Les décors montrent Elsa recluse dans une pièce étroite, la cellule va s’élargir en clinique psychiatrique et en hôpital militaire, avec des soldats de nouveau prêts à partir au combat, des blessés alités, et enfin (Serebrennikov aime la tripartition, ainsi Elsa a deux sosies, des danseuses) des morts emmenés à la morgue. Pour le final de l’acte 2, pas de cortège solennel bien sûr, et à l’acte 3, la chambre nuptiale est remplacée par un ample bunker. Et le trop célèbre chœur, Treulich geführt, voit les soldats bien mal lotis et leurs fiancées avancer devant un mur décoré de deux cygnes pour être pris en photo (avant de devoir se quitter, de la même façon que les jeunes femmes laissent leur bouquet qui passe entre les mains des suivantes).

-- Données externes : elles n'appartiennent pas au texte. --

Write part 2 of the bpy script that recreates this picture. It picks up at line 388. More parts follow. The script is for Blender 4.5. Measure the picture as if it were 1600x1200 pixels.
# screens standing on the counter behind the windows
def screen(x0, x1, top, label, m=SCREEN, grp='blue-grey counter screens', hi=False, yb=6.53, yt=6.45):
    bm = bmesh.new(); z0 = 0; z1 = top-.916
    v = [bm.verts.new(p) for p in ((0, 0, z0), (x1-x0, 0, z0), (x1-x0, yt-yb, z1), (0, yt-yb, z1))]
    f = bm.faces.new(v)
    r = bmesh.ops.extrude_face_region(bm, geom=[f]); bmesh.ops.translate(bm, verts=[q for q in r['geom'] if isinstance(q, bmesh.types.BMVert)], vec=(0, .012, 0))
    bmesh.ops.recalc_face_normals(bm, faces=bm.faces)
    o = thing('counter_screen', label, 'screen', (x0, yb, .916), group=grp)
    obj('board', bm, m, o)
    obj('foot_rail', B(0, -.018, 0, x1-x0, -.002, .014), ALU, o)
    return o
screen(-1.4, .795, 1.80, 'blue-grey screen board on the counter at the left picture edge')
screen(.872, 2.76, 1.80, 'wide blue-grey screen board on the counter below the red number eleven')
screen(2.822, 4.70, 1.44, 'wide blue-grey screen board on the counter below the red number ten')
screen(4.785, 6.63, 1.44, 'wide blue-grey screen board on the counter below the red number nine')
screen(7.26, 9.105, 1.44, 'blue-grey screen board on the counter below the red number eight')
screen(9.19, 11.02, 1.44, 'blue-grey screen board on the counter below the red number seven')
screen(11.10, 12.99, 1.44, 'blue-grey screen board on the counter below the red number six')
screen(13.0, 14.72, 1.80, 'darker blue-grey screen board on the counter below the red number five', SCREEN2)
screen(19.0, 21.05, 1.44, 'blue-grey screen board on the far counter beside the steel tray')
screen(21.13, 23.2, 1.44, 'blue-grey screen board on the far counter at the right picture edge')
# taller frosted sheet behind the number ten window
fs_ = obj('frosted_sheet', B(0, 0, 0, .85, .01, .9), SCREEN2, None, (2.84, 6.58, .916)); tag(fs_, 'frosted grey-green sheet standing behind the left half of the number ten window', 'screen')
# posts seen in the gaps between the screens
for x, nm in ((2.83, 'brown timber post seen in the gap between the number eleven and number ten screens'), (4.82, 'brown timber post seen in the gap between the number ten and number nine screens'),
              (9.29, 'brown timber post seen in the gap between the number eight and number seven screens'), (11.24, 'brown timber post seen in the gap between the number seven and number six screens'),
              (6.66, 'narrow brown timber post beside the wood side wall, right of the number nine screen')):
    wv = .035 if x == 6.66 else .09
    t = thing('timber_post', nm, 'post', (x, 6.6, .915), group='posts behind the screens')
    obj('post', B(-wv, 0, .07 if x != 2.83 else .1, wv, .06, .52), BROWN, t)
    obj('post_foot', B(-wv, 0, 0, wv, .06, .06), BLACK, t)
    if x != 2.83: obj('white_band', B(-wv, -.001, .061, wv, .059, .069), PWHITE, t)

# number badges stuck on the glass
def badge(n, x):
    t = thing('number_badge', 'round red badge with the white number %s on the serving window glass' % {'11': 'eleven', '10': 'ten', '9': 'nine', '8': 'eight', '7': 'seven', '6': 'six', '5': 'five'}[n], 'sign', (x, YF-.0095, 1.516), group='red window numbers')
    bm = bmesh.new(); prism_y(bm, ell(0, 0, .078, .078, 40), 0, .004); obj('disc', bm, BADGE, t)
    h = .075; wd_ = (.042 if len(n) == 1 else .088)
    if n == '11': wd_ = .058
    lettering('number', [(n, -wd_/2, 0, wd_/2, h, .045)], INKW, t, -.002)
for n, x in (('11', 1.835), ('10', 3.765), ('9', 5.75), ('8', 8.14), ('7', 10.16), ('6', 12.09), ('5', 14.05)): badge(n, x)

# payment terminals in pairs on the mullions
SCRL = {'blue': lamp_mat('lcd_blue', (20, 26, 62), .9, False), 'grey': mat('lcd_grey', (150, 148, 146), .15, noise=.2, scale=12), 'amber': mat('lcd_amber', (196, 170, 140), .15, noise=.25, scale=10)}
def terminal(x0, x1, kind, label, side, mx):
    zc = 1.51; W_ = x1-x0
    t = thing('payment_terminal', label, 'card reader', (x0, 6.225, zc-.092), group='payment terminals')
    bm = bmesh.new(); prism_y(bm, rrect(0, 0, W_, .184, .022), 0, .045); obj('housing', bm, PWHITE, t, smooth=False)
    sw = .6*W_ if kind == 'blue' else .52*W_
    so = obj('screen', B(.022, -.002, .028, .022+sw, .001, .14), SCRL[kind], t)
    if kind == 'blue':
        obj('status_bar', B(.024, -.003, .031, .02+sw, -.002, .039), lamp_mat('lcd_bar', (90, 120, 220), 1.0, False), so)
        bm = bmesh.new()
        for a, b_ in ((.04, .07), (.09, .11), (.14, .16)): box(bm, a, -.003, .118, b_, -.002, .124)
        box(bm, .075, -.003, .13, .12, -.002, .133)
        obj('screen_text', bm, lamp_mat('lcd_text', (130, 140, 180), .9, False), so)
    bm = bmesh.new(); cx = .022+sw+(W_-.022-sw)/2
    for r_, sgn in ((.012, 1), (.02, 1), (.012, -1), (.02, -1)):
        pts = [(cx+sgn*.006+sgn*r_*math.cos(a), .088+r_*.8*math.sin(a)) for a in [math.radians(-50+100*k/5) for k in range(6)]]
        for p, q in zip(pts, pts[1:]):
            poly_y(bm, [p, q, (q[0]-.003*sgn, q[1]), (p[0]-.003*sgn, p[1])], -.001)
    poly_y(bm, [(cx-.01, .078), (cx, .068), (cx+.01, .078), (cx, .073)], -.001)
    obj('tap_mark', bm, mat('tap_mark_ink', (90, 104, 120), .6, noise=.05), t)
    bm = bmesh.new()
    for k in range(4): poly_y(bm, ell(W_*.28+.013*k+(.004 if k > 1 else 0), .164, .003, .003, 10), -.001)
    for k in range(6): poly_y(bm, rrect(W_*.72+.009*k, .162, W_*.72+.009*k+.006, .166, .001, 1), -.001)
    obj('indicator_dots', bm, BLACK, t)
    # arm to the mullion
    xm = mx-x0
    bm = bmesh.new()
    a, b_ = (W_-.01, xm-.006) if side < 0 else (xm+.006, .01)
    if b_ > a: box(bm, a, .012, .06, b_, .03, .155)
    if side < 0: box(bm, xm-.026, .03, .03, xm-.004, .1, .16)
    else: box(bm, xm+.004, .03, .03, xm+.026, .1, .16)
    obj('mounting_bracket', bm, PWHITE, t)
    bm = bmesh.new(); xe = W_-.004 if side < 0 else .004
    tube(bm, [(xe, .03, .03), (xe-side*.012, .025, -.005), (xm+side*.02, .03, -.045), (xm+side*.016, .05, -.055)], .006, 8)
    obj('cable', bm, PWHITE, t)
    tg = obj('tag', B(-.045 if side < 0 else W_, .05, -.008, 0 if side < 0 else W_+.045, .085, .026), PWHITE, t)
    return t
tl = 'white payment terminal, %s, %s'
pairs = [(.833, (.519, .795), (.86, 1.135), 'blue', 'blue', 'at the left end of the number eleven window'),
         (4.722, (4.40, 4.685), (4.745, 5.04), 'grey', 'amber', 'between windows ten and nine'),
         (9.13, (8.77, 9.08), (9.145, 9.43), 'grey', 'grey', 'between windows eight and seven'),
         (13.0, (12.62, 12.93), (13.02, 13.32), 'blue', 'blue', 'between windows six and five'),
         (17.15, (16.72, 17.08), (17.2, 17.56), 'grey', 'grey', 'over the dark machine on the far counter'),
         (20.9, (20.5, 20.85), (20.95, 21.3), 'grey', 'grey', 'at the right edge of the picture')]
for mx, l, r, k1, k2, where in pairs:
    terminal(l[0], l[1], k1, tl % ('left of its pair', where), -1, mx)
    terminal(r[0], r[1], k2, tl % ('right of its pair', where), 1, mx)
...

Pour aller au bout de l’omniprésence de la guerre, de la mort (on reconnaîtra un fort thème romantique), au dénouement, au départ de Lohengrin, celui-ci ouvrira un sac mortuaire d’où sortira un jeune homme au corps parsemé de blessures. On ne reprochera pas à Serebrennikov cette vision sombre, carrément désespérante, de Lohengrin, il n’y a qu’à regarder autour de soi. On dira qu’il le fait avec beaucoup de lucidité (sur le pouvoir), avec une chance ou un espoir de catharsis.

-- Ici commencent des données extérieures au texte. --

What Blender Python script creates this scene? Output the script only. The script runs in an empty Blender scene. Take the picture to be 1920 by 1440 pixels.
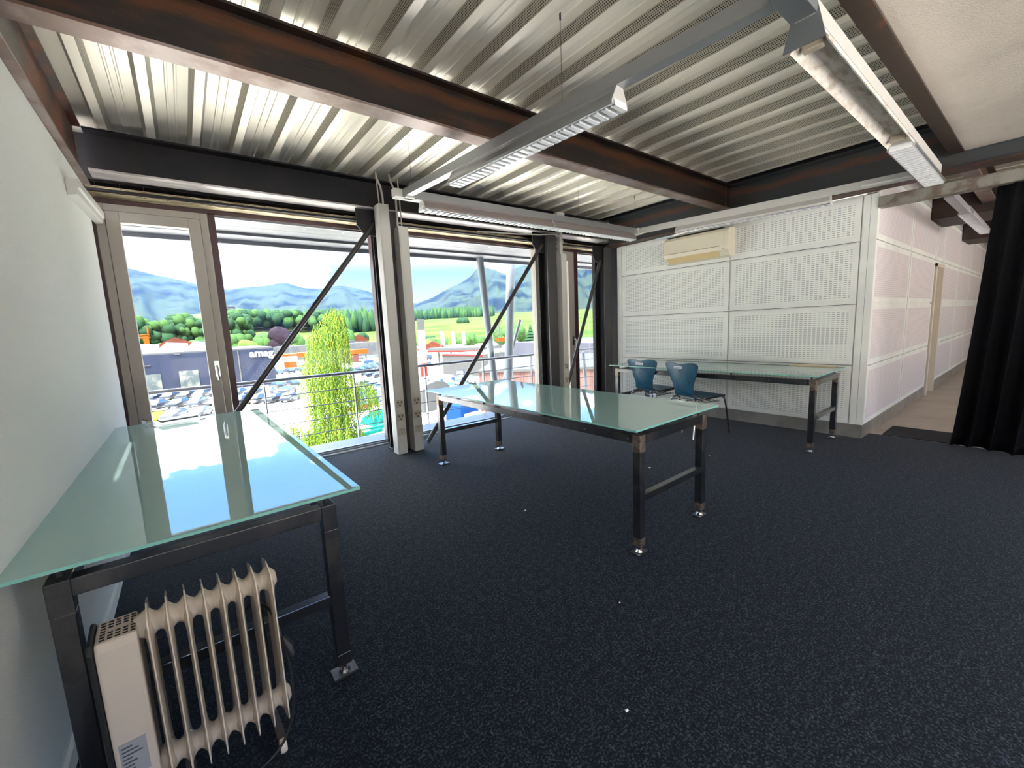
import bpy, math, random
from mathutils import Vector, Matrix
random.seed(7)
R = math.radians
SC = bpy.context.scene
col = SC.collection

# ------------------------------------------------------------------ camera
F_PX, YAW, PITCH, ROLL, HC = 784.58, 0.6570, 0.1366, -0.0436, 1.3234
fwd = Vector((math.sin(YAW)*math.cos(PITCH), math.cos(YAW)*math.cos(PITCH), -math.sin(PITCH)))
r0 = Vector((math.cos(YAW), -math.sin(YAW), 0)); u0 = r0.cross(fwd)
rt = math.cos(ROLL)*r0 + math.sin(ROLL)*u0; up = -math.sin(ROLL)*r0 + math.cos(ROLL)*u0
cam_d = bpy.data.cameras.new('camera'); cam = bpy.data.objects.new('camera', cam_d); col.objects.link(cam)
cam_d.sensor_fit = 'HORIZONTAL'; cam_d.sensor_width = 36.0; cam_d.lens = F_PX/1920*36.0
cam_d.clip_start = 0.05; cam_d.clip_end = 30000
M = Matrix((rt, up, -fwd)).transposed().to_4x4(); M.translation = (0, 0, HC)
cam.matrix_world = M
SC.camera = cam

# ------------------------------------------------------------------ world
SC.view_settings.view_transform = 'Standard'; SC.view_settings.look = 'None'
SC.view_settings.gamma = 1.0; SC.view_settings.use_curve_mapping = False
SC.view_settings.exposure = 2.1
SKY = 1.0
world = bpy.data.worlds.new('sky'); SC.world = world; world.use_nodes = True
nt = world.node_tree; nt.nodes.clear()
class N:
    """tiny node helper"""
    def __init__(s, nt): s.nt = nt
    def __call__(s, kind, **kw):
        n = s.nt.nodes.new(kind)
        for k, v in kw.items():
            if k.startswith('i_'):
                k = k[2:]
                key = int(k) if k.isdigit() else k.replace('_', ' ')
                s.put(n.inputs[key], v)
            else: setattr(n, k, v)
        return n
    def put(s, sock, v):
        if hasattr(v, 'links') or isinstance(v, bpy.types.NodeSocket): s.nt.links.new(v, sock)
        else:
            try: sock.default_value = v
            except Exception: sock.default_value = tuple(v) + (1,)
    def math(s, op, a, b=0.0, c=None, clamp=False):
        n = s.nt.nodes.new('ShaderNodeMath'); n.operation = op; n.use_clamp = clamp
        s.put(n.inputs[0], a); s.put(n.inputs[1], b)
        if c is not None: s.put(n.inputs[2], c)
        return n.outputs[0]
    def mix(s, f, a, b):
        n = s.nt.nodes.new('ShaderNodeMix'); n.data_type = 'RGBA'
        s.put(n.inputs[0], f)
        for sock, v in ((n.inputs[6], a), (n.inputs[7], b)):
            if isinstance(v, bpy.types.NodeSocket): s.nt.links.new(v, sock)
            else: sock.default_value = tuple(v)[:3] + (1,)
        return n.outputs[2]
    def step(s, v, lo, hi):
        n = s.nt.nodes.new('ShaderNodeMapRange'); n.interpolation_type = 'SMOOTHSTEP'
        s.put(n.inputs[0], v); s.put(n.inputs[1], lo); s.put(n.inputs[2], hi)
        return n.outputs[0]
n = N(nt)
tc = n('ShaderNodeTexCoord'); sx = n('ShaderNodeSeparateXYZ'); nt.links.new(tc.outputs['Generated'], sx.inputs[0])
dx, dy, dz = sx.outputs
az = n.math('ARCTAN2', dx, dy)
el = n.math('ARCSINE', dz)
mp = n('ShaderNodeMapping'); nt.links.new(tc.outputs['Generated'], mp.inputs[0]); mp.inputs['Scale'].default_value = (1, 1, 1.5)
mp.inputs['Location'].default_value = (0.31, 0.12, 0.05)
cn = n('ShaderNodeTexNoise', i_Scale=6.0, i_Detail=9.0, i_Roughness=0.55); nt.links.new(mp.outputs[0], cn.inputs['Vector'])
cb = n('ShaderNodeTexNoise', i_Scale=2.2, i_Detail=5.0, i_Roughness=0.5); nt.links.new(mp.outputs[0], cb.inputs['Vector'])
# cloud top edge falls from about 15 degrees in the north to 6 degrees in the north-east
edge = n.math('MULTIPLY_ADD', n.step(az, 0.10, 0.42), -0.20, 0.250)
lowc = n.math('MULTIPLY', n.math('SUBTRACT', edge, el), 4.5)
dens = n.math('ADD', n.math('MULTIPLY', n.math('SUBTRACT', cn.outputs[0], 0.5), 1.9), lowc)
high = n.math('SUBTRACT', n.math('MULTIPLY', cb.outputs[0], 2.0), 0.92)
patch = n.math('MULTIPLY', n.step(az, 0.50, 0.62), 0.55)
dens = n.math('MAXIMUM', n.math('ADD', dens, patch), n.math('MINIMUM', high, n.math('MULTIPLY', n.math('SUBTRACT', el, 0.36), 2.0)))
cf = n.step(dens, -0.03, 0.10)
blue = n.mix(n.step(el, 0.05, 0.28), (1.6, 2.25, 2.6), (0.40, 0.92, 2.05))
hazec = n.mix(n.step(el, 0.03, 0.17), (2.7, 2.9, 2.95), blue)
shade = n.mix(n.step(cn.outputs[0], 0.36, 0.62), (2.9, 2.85, 2.8), (5.0, 4.75, 4.35))
skyc = n.mix(cf, hazec, shade)
# dimmed near the horizon and brightened overhead so the unseen sky lights the room
dim = n.math('ADD', n.math('MULTIPLY', n.step(el, 0.125, 0.20), 0.52), n.math('MULTIPLY', n.step(el, 0.25, 0.8), 1.1))
dim = n.math('ADD', dim, 0.10)
sc_ = n('ShaderNodeVectorMath', operation='SCALE'); nt.links.new(skyc, sc_.inputs[0]); nt.links.new(dim, sc_.inputs['Scale']); skyc = sc_.outputs[0]
bg = n('ShaderNodeBackground', i_Strength=SKY); nt.links.new(skyc, bg.inputs[0])
wo = n('ShaderNodeOutputWorld'); nt.links.new(bg.outputs[0], wo.inputs[0])
world.cycles.sampling_method = 'MANUAL'; world.cycles.sample_map_resolution = 512

# sun stands high behind the building
sun_d = bpy.data.lights.new('sun', 'SUN'); sun_d.energy = 5.0; sun_d.angle = R(0.6); sun_d.color = (1.0, 0.94, 0.84)
sun = bpy.data.objects.new('sun', sun_d); col.objects.link(sun)
sun.rotation_euler = Vector((0.50, 0.42, -0.95)).to_track_quat('-Z', 'Y').to_euler()

# facade glazing and the added rear and left openings guide the sky light (portals give off nothing themselves)
def portal(loc, w, h, toward):
    d = bpy.data.lights.new('sky_portal', 'AREA'); d.shape = 'RECTANGLE'; d.size = w; d.size_y = h
    d.cycles.is_portal = True
    o = bpy.data.objects.new('sky_portal', d); col.objects.link(o); o.location = loc
    o.rotation_euler = Vector(toward).to_track_quat('-Z', 'Z').to_euler()
portal((2.6, 4.95, 1.25), 6.4, 2.6, (0, -1, 0))
portal((3.7, -4.55, 1.36), 8.6, 2.5, (0, 1, 0))
portal((-.60, -2.95, 1.22), 3.3, 2.3, (1, 0, 0))
SC.cycles.max_bounces = 10; SC.cycles.diffuse_bounces = 5; SC.cycles.transparent_max_bounces = 16
SC.cycles.sample_clamp_indirect = 8.0; SC.cycles.blur_glossy = 0.5

# ------------------------------------------------------------------ materials
MATS = {}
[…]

Et puis, à côté de l’éblouissement de l’orchestre et des chœurs de l’Opéra national de Paris,il est la performance des chanteurs. Ils profitent tous en plus de la condition psychologique plus riche des personnages. Piotr Beczala a toujours les accents clairs qui conviennent quand même au héros éponyme, tout en finesse jusque dans l’ultime récit. Johanni van Oostrum gagne en incarnant une Elsa en lutte avec ses propres démons, tout en gardant le côté juvénile. Quant à Ortrud (Ekaterina Gubanova) et à Telramund (Wolfgang Koch), loin de la monstruosité habituelle, de la vilénie, les deus dans leur emploi psychiatrique arrivent même à toucher par une note mélancolique (Telramund lui-même porte une prothèse de jambe). Au moins cela, Serebrennikov l’a gardé de l’opéra de Wagner, on ne s’en sorte pas indemne. Et rappelons que Gottfried, le nouveau Führer ne vient que pour mener les hommes à de nouveaux carnages.